Porque naquele pedaço do Brasil – país que já esteve entre
as dez primeiras economias do mundo – em pleno século XXI, a eletricidade ainda
é algo a se conquistar, é intermitente. As pessoas ficam dias seguidos sem luz,
e para viver com tamanha privação precisam não só de lanternas potentes, mas
também de uma estratégia especial voltada para esta falta.
Entram em cena os caríssimos geradores de luz, para alguns
impossível de se conseguir. Quem tem, consegue manter o peixe na geladeira, as
carnes de caça idem. Quem não tem, pede ajuda. Ou, simplesmente, vive com o que
tem para comer sem precisar da comodidade do gelo. Mais ou menos como no século
XIX? Talvez.
Nem de longe é parecido com o momento que estou vivendo
agora, confortavelmente instalada na minha poltrona, preocupada apenas com
algumas refeições congeladas que costumo comprar para a semana.
Mas gostei de me lembrar da cena em que, chegando de Macapá
no barco que faz a linha até o Bailique, depois de dez horas de viagem, tivemos
que nos guiar com as lanternas até nosso pouso. Isto incluiu uma caminhada
sobre palafitas, coisa que eu e meus companheiros de viagem não estávamos
acostumados a fazer. Somos seres de asfalto. No máximo, de paralelepípedos.
Mas, rapidamente, me acostumei. E o grupo que chegara comigo,
composto de representantes de ONGs e de instituições governamentais, todos
também usuários de internet, elevadores e condomínios onde não se aprende a
viver fazendo contato real com tudo o que nos cerca, se viu, de repente,
forçado a olhar... para o céu.
Pouco havia para se fazer a não ser conversar, trocar
impressões sobre aquela incrível viagem.
As estrelas pareciam nos buscar e querer entrar na conversa.
Estávamos alimentados, havia alguma cerveja (quente), e nada
mais. Excitados com a viagem, desconhecendo o local onde aportáramos, é de se
imaginar que seria difícil dormir.
As redes foram sendo instaladas com apoio das pessoas que
moram ali e que têm, por isso, uma tremenda naturalidade para lidar com aquilo
que, para nós citadinos, era uma enorme privação.
No fim das contas, acabamos muito mais próximos uns dos
outros do que se estivéssemos num auditório confortável de um hotel
confortável, aclimatados, com luzes a nos fazer uma arredoma.
Não foi uma noite tranquila, estive atenta a ruídos estranhos,
como era de se prever.
Aprendemos ali, com base naquela incrível vivência, sobre o
quanto nos distanciamos de um jeito natural de viver.
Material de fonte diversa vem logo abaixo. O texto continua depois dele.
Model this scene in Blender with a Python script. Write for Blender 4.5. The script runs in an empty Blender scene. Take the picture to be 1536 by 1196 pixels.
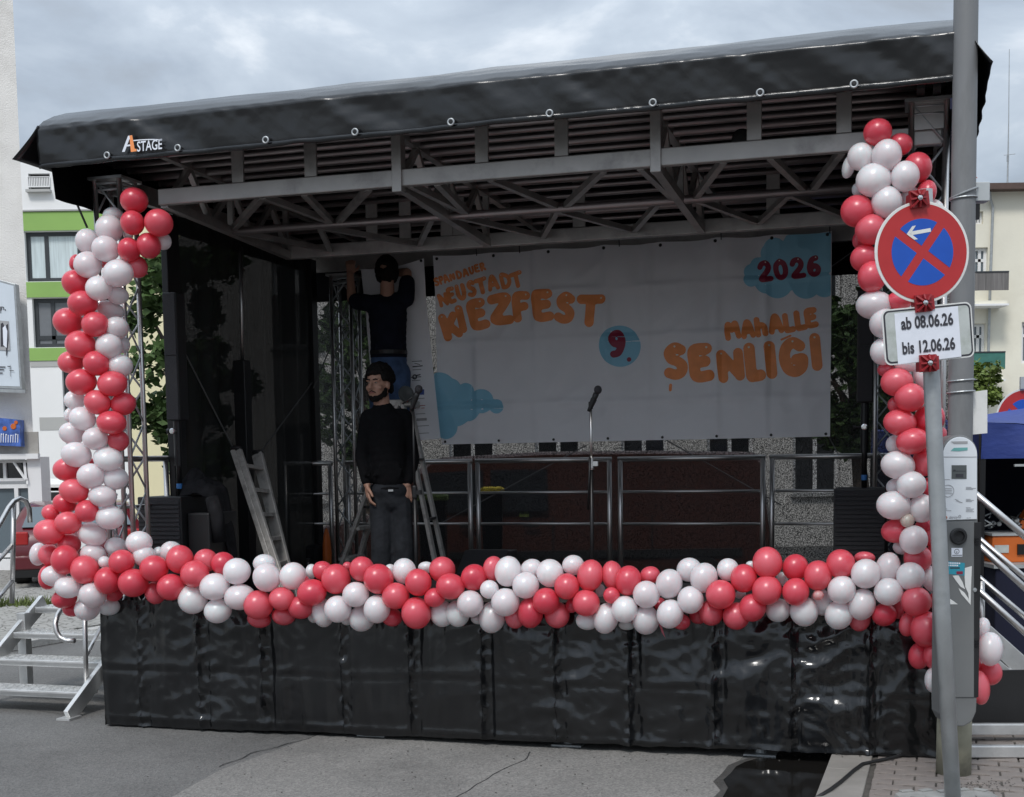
import bpy, math, random
from mathutils import Vector, Matrix, noise
random.seed(7)
scene = bpy.context.scene
PI = math.pi

# ------------------------------------------------------------------ camera
F, CX, CY, PITCH, ROLL, EYE = 1990.0, 768.0, 866.0, 0.0908, 0.0147, 1.7
cp, sp, cr, sr = math.cos(PITCH), math.sin(PITCH), math.cos(ROLL), math.sin(ROLL)
FW = Vector((0, cp, -sp)); R0 = Vector((1, 0, 0)); U0 = Vector((0, sp, cp))
EX = R0*cr - U0*sr; EY = R0*sr + U0*cr
CAM = Vector((0, 0, EYE))
cam_data = bpy.data.cameras.new('camera')
cam = bpy.data.objects.new('camera', cam_data); scene.collection.objects.link(cam)
cam.matrix_world = Matrix((( EX.x, EY.x, -FW.x, 0), (EX.y, EY.y, -FW.y, 0), (EX.z, EY.z, -FW.z, EYE), (0, 0, 0, 1)))
cam_data.sensor_fit = 'HORIZONTAL'; cam_data.sensor_width = 36
cam_data.lens = F/1536*36; cam_data.shift_y = (CY-598)/1536
cam_data.clip_start = .1; cam_data.clip_end = 2000
scene.camera = cam

# ------------------------------------------------------------------ world and sun (overcast)
SUN_EL, SUN_AZ = math.radians(52), math.radians(-160)     # behind the camera, slightly left
world = bpy.data.worlds.new('World'); scene.world = world; world.use_nodes = True
nt = world.node_tree; nt.nodes.clear()
def wn(t, **k):
    n = nt.nodes.new(t)
    for a, b in k.items(): setattr(n, a, b)
    return n
L = nt.links.new
out = wn('ShaderNodeOutputWorld'); bg = wn('ShaderNodeBackground'); bg.inputs[1].default_value = .1
sky = wn('ShaderNodeTexSky', sky_type='NISHITA'); sky.sun_disc = False
sky.sun_elevation = SUN_EL; sky.sun_rotation = math.radians(200)
tc = wn('ShaderNodeTexCoord'); sep = wn('ShaderNodeSeparateXYZ'); L(tc.outputs['Generated'], sep.inputs[0])
def wm(op, a, b=None, clamp=False):
    n = wn('ShaderNodeMath', operation=op); n.use_clamp = clamp
    for i, v in enumerate((a, b)):
        if v is None: continue
        if isinstance(v, (int, float)): n.inputs[i].default_value = v
        else: L(v, n.inputs[i])
    return n.outputs[0]
zc = wm('MAXIMUM', sep.outputs[2], 0.0)
den = wm('ADD', zc, .28)
comb = wn('ShaderNodeCombineXYZ')
L(wm('DIVIDE', sep.outputs[0], den), comb.inputs[0]); L(wm('DIVIDE', sep.outputs[1], den), comb.inputs[1])
mp = wn('ShaderNodeMapping'); mp.inputs['Location'].default_value = (3.1, 1.7, 0); L(comb.outputs[0], mp.inputs[0])
n1 = wn('ShaderNodeTexNoise'); n1.inputs['Scale'].default_value = 2.3; n1.inputs['Detail'].default_value = 9; n1.inputs['Roughness'].default_value = .55; n1.inputs['Distortion'].default_value = .35
L(mp.outputs[0], n1.inputs['Vector'])
ramp = wn('ShaderNodeValToRGB'); L(n1.outputs['Fac'], ramp.inputs[0])
e = ramp.color_ramp.elements
e[0].position = .36; e[0].color = (.285, .315, .355, 1)
e[1].position = .72; e[1].color = (.84, .86, .88, 1)
m1 = e.new(.46); m1.color = (.335, .385, .45, 1)
m2 = e.new(.56); m2.color = (.43, .485, .55, 1)
gain = wm('ADD', wm('MULTIPLY', zc, 18.0), 6.6)          # brighter towards the zenith, as an overcast sky is
vm = wn('ShaderNodeVectorMath', operation='SCALE'); L(ramp.outputs[0], vm.inputs[0]); L(gain, vm.inputs['Scale'])
mix = wn('ShaderNodeMixRGB'); mix.inputs[0].default_value = .88
L(sky.outputs[0], mix.inputs[1]); L(vm.outputs[0], mix.inputs[2])
L(mix.outputs[0], bg.inputs[0]); L(bg.outputs[0], out.inputs[0])
sd = bpy.data.lights.new('sun', 'SUN'); sd.energy = 1.5; sd.angle = math.radians(12); sd.color = (1, .97, .93)
sun = bpy.data.objects.new('sun', sd); scene.collection.objects.link(sun)
sun.rotation_euler = (math.radians(38), 0, math.radians(-20))
scene.view_settings.view_transform = 'Standard'; scene.view_settings.look = 'None'
scene.view_settings.exposure = 0.38; scene.view_settings.gamma = 1
scene.render.engine = 'CYCLES'
scene.cycles.max_bounces = 8; scene.cycles.transparent_max_bounces = 24
scene.cycles.use_denoising = True

# ------------------------------------------------------------------ projection helpers
YAW, OX, OY = .2937, -2.58, 8.516
US = Vector((math.cos(YAW), -math.sin(YAW), 0)); VS = Vector((math.sin(YAW), math.cos(YAW), 0)); OS = Vector((OX, OY, 0))
def S(p): return OS + US*p[0] + VS*p[1] + Vector((0, 0, p[2]))       # stage coordinates (along, depth, up) to world
def ray(x, y): return FW*F + EX*(x-CX) - EY*(y-CY)
def on_t(x, y, t):
    d = ray(x, y); k = ((OS + VS*t - CAM).dot(VS))/d.dot(VS); q = CAM + d*k - OS
    return Vector((q.dot(US), t, q.z))
def on_y(x, y, Y):
    d = ray(x, y); return CAM + d*(Y/d.y)
def on_z(x, y, z):
    d = ray(x, y); return CAM + d*((z-EYE)/d.z)
def depth(P): return (Vector(P)-CAM).dot(FW)

# ------------------------------------------------------------------ materials
def mat(name, col, rough=.6, metal=0., var=.12, vscale=6., bump=0., bscale=80., detail=6, coat=0., spec=.5, dirt=None, stretch=None, sub=0.):
    m = bpy.data.materials.new(name); m.use_nodes = True
    t = m.node_tree; b = t.nodes['Principled BSDF']; l = t.links.new
    b.inputs['Roughness'].default_value = rough; b.inputs['Metallic'].default_value = metal
    b.inputs['Coat Weight'].default_value = coat; b.inputs['Specular IOR Level'].default_value = spec
    co = t.nodes.new('ShaderNodeTexCoord'); vec = co.outputs['Object']
    if stretch:
        g = t.nodes.new('ShaderNodeMapping'); g.inputs['Scale'].default_value = stretch; l(vec, g.inputs[0]); vec = g.outputs[0]
    n = t.nodes.new('ShaderNodeTexNoise'); n.inputs['Scale'].default_value = vscale; n.inputs['Detail'].default_value = detail; l(vec, n.inputs['Vector'])
    r = t.nodes.new('ShaderNodeValToRGB'); l(n.outputs['Fac'], r.inputs[0])
    c = Vector(col[:3])
    r.color_ramp.elements[0].position = .28; r.color_ramp.elements[1].position = .72
    r.color_ramp.elements[0].color = (*[max(0, x*(1-var)) for x in c], 1)
    r.color_ramp.elements[1].color = (*[min(1, x*(1+var)) for x in c], 1)
    colout = r.outputs[0]
    if dirt:
        dcol, amt, dsc = dirt
        n2 = t.nodes.new('ShaderNodeTexNoise'); n2.inputs['Scale'].default_value = dsc; n2.inputs['Detail'].default_value = 8; n2.inputs['Roughness'].default_value = .65
        l(vec, n2.inputs['Vector'])
        r2 = t.nodes.new('ShaderNodeValToRGB'); l(n2.outputs['Fac'], r2.inputs[0])
        r2.color_ramp.elements[0].position = .5; r2.color_ramp.elements[1].position = .68
        r2.color_ramp.elements[0].color = (0, 0, 0, 1); r2.color_ramp.elements[1].color = (amt, amt, amt, 1)
        mx = t.nodes.new('ShaderNodeMixRGB'); l(r2.outputs[0], mx.inputs[0]); l(colout, mx.inputs[1]); mx.inputs[2].default_value = (*dcol, 1)
        colout = mx.outputs[0]
    l(colout, b.inputs['Base Color'])
    if rough < .9 and var > 0:
        mr = t.nodes.new('ShaderNodeMapRange'); l(n.outputs['Fac'], mr.inputs[0])
        mr.inputs[3].default_value = max(.02, rough-.06); mr.inputs[4].default_value = min(1, rough+.08); l(mr.outputs[0], b.inputs['Roughness'])
    if bump:
        nb = t.nodes.new('ShaderNodeTexNoise'); nb.inputs['Scale'].default_value = bscale; nb.inputs['Detail'].default_value = 4; l(vec, nb.inputs['Vector'])
        bp = t.nodes.new('ShaderNodeBump'); bp.inputs['Strength'].default_value = bump; bp.inputs['Distance'].default_value = .01
        l(nb.outputs['Fac'], bp.inputs['Height']); l(bp.outputs[0], b.inputs['Normal'])
    return m

def mesh_fabric(name, col, clear, scale=230., contrast=.9):
    m = bpy.data.materials.new(name); m.use_nodes = True
    t = m.node_tree; l = t.links.new; b = t.nodes['Principled BSDF']; o = t.nodes['Material Output']
    b.inputs['Base Color'].default_value = (*col, 1); b.inputs['Roughness'].default_value = .7
    tr = t.nodes.new('ShaderNodeBsdfTransparent'); mx = t.nodes.new('ShaderNodeMixShader')
    co = t.nodes.new('ShaderNodeTexCoord'); n = t.nodes.new('ShaderNodeTexNoise'); n.inputs['Scale'].default_value = scale; n.inputs['Detail'].default_value = 1
    l(co.outputs['Object'], n.inputs['Vector'])
    mr = t.nodes.new('ShaderNodeMapRange'); l(n.outputs['Fac'], mr.inputs[0]); mr.inputs[1].default_value = .35; mr.inputs[2].default_value = .65
    mr.inputs[3].default_value = clear*(1-contrast); mr.inputs[4].default_value = clear*(1+contrast)
    l(mr.outputs[0], mx.inputs[0]); l(b.outputs[0], mx.inputs[1]); l(tr.outputs[0], mx.inputs[2]); l(mx.outputs[0], o.inputs['Surface'])
    return m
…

E durante a conversa acompanhada pelas estrelas refletimos,
ainda me lembro, sobre a verdadeira potência do humano.
Quem é mais potente? Aquele que se habitua a se movimentar
sobre quatro rodas, que não se distancia do dispositivo eletrônico, que depende
quase visceralmente da energia elétrica e dos confortos que este way olf life
proporciona? Aquele que sabe se virar no escuro em plena Amazônia e cria, a
todo momento, por pura necessidade, formas variáveis e singulares de vida?
Na sequência deste pensamento, consigo arranjar uma deriva
que me leva a reflexões sobre o consumo, sobre o papel das cidades, sobre o
desenvolvimento, verdadeiramente, sustentável.
Não há espaço, nesta reflexão, para polarização. Portanto,
paro por aqui.
Ninguém é mais ou menos, apenas um.
Mas a proposta é liberar a possibilidade de sermos
múltiplos, de abandonarmos a escravidão deste ou daquele jeito de viver.
Compartilho com vocês este momento solitário e silencioso. O
som ao redor não se compara ao da Amazônia noturna. Mas a memória me levou lá.